— START OF SOURCE MATERIAL —

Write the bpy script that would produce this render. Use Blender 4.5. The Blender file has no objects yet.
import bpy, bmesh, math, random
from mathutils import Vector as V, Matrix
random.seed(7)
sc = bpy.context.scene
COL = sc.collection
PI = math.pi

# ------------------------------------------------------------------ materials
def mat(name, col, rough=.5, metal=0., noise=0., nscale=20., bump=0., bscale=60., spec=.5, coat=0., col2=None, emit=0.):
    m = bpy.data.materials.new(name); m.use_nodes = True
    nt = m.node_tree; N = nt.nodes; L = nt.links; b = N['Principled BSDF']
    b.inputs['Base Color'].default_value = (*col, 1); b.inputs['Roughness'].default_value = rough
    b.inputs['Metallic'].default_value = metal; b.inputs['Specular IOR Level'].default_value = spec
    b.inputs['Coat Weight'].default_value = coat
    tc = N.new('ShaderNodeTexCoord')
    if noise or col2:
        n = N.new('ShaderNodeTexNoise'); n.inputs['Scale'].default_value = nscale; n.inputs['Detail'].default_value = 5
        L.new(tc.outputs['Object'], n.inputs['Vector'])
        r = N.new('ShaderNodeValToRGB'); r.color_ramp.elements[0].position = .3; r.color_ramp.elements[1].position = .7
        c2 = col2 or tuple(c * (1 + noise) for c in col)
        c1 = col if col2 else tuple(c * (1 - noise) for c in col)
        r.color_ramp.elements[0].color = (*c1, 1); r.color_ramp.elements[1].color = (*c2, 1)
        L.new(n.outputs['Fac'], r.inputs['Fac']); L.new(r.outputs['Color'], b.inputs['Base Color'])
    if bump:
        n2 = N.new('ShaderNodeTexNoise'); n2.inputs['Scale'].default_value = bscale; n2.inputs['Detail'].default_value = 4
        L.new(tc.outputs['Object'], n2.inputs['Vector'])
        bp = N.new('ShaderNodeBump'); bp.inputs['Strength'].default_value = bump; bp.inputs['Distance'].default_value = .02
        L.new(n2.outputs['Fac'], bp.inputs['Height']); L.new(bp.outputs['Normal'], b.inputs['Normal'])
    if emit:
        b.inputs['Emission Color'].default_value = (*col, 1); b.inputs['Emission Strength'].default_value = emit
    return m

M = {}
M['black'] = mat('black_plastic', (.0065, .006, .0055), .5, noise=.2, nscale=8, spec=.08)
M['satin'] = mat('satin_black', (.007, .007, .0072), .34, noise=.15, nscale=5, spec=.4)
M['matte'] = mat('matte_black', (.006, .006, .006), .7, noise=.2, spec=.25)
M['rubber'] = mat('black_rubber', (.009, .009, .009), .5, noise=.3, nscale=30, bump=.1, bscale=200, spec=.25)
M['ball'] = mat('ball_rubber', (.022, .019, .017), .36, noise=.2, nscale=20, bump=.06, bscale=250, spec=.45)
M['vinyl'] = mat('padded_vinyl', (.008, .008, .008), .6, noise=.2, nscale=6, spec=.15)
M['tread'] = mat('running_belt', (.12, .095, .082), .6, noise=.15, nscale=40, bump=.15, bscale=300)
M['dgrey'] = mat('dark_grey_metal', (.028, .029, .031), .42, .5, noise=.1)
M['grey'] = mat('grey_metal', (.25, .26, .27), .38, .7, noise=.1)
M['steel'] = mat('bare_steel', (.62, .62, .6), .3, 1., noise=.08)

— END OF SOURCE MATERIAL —
— START OF SOURCE MATERIAL —

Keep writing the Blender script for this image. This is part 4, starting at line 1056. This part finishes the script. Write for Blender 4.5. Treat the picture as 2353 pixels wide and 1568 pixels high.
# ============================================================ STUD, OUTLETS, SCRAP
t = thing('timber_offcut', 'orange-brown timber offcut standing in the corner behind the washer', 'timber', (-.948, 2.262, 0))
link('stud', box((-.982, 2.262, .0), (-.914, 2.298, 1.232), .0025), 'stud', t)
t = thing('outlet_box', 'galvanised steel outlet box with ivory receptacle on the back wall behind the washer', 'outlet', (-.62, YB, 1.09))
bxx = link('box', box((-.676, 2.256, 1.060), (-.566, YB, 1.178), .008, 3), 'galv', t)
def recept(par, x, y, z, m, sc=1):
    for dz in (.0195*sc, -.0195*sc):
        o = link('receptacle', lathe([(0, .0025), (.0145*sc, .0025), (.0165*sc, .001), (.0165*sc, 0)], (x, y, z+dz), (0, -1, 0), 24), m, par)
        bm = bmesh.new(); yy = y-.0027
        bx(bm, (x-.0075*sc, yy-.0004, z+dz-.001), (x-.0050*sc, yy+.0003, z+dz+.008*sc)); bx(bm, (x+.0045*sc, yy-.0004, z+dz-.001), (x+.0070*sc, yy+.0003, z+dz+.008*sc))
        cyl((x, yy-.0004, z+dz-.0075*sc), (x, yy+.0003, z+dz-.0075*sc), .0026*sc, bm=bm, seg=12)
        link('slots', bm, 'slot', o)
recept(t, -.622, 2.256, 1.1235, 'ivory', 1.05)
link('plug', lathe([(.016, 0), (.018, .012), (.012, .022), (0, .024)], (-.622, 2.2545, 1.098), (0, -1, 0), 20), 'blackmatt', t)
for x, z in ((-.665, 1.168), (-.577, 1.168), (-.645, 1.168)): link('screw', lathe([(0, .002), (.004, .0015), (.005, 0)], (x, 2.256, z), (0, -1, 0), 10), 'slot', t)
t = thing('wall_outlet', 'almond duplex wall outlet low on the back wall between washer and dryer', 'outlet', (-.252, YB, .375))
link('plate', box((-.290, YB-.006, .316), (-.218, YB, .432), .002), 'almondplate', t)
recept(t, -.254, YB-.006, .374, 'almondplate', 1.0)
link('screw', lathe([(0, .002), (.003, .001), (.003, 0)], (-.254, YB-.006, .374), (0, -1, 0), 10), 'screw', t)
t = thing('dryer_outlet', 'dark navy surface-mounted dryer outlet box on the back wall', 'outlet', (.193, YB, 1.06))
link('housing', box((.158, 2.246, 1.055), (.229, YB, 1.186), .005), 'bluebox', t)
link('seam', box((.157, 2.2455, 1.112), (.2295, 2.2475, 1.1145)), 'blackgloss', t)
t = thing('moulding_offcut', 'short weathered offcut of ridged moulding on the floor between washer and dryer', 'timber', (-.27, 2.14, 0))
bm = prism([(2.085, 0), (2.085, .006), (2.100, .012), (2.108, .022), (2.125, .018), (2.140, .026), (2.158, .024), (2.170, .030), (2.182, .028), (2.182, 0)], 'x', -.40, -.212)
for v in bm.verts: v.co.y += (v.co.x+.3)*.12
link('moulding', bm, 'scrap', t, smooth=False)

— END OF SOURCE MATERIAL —

• GIVEN REQUEST
Look back at the data above. Transcribe exactly the lines starting at the line that contains "Write the bpy" and ending at the line that contains "PI = math.pi".

• EXERCISE ANSWER
Write the bpy script that would produce this render. Use Blender 4.5. The Blender file has no objects yet.
import bpy, bmesh, math, random
from mathutils import Vector as V, Matrix
random.seed(7)
sc = bpy.context.scene
COL = sc.collection
PI = math.pi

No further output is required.